Working for a startup with less than 50 people is a life-changing experience. One grows way faster by being exposed to problems that, in big corporations, have departments that take care of them. Aside from that, usually, one works closer to the founders. That gives a good perspective on what it looks like to run a business from the ground up.
Another common trait of working at a startup is that almost every feature and new products come from the founders' vision. It may be a conversation the night before with an early investor or a prospective customer. Or it may just be an idea that will "change the world."
Once the company gets bigger — both in employee headcount and the number of customers —, there's a new VP of Product, Product Manager, or CTO that says:
Folks, this is great. But we need to have a more data-driven approach here. Otherwise, we're just a feature factory, and we aren't validating what we ship.
So, companies hire User Experience researchers. They go all-in in dual-track agile, A/B testing, and more. While all of this makes sense, it also creates perverse incentives. There are good chances that a product hits local maxima due to an obsession with data-driven decision-making.
The three operation modes
Most B2C software companies in winner-takes-all markets operate in three modes:
- Innovation. Here, the focus is to disrupt a market through better, cheaper, or entirely new products. We can think about Dropbox in 2007 or Uber in 2009.
- Fight for #1, #2 or #3. The cat and mouse game of winning a big enough market share to make the business profitable. Usually, there's a lot of "competitor A has features X, Y and Z. We need them now!".
- Optimization. At this point, organizations seek maximum efficiency. It involves reducing operational costs, more automation, or going upmarket and chasing enterprise customers.
Somewhere between the point two and three, companies start to obsess with making data-driven decisions. Everything, from the color of a button to pricing, needs an experiment, user interviews, and so on. There are growth teams at some organizations whose focus is to apply experimentation to maximize efficiency in user acquisition or convert free to paid users.
Gradually, then suddenly
The pressure to improve on daily active users or revenue is enormous. A lot of experiments start, and teams decide accordingly. Maybe they introduce a new step in the user flow to drive more paid subscriptions. Yes, it's inconvenient, but data shows it's worth it. Then, another team in another part of the company is trying a more aggressive strategy to get daily active users. They ended up asking users to sign-up for a newsletter or turn on push notifications. It's a bit annoying, but, again, data says it's the right move.

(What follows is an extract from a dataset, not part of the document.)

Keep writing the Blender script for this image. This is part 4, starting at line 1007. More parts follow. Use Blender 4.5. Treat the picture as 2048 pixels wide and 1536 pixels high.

After rinsing and repeating for a while, all these minor annoyances become a deal-breaker for some users. They start feeling the product they loved is now trying to milk the cow. It's a phenomenon known as gradually, then suddenly. All these experiments, separately, made sense. I mean, the data was there, right? The thing is there's usually no one making sure the overall product isn't degrading. Even when companies track their Net Promoter Score closely, they create a blind spot and open themselves to disruption. And we know that sometimes it takes a whole to come, but when it does, it's damn fast. Some organizations are so into data that they don't care about implementing dark patterns to drive user or revenue growth.
What's the alternative to data-driven decision-making?
Using data and validating ideas through quantitative experiments or qualitative interviews is a healthy practice. It avoids long discussions or opinion-based features, or user-flows. However, we need to be careful when, for instance, we want to optimize user acquisition or growing retention metrics by making it difficult to unsubscribe a service.
One point that usually no one talks about is the fragility of all these optimizations. Sometimes, team A changes the checkout process by tweaking the call-to-action. Then, six months pass, and another team introduces a change that makes the checkout process similar to what it was before. Imagine this multiplied by dozens of teams across a big organization. It becomes a neverending game with a dubious return on investment.
I also believe that too much data-drivenness can hurt innovation in a business. We all remember Henry Ford's quote:
If I had asked people what they wanted, they would have said faster horses.
Let's not give faster horses to our customers. Let's give them a freaking Tesla.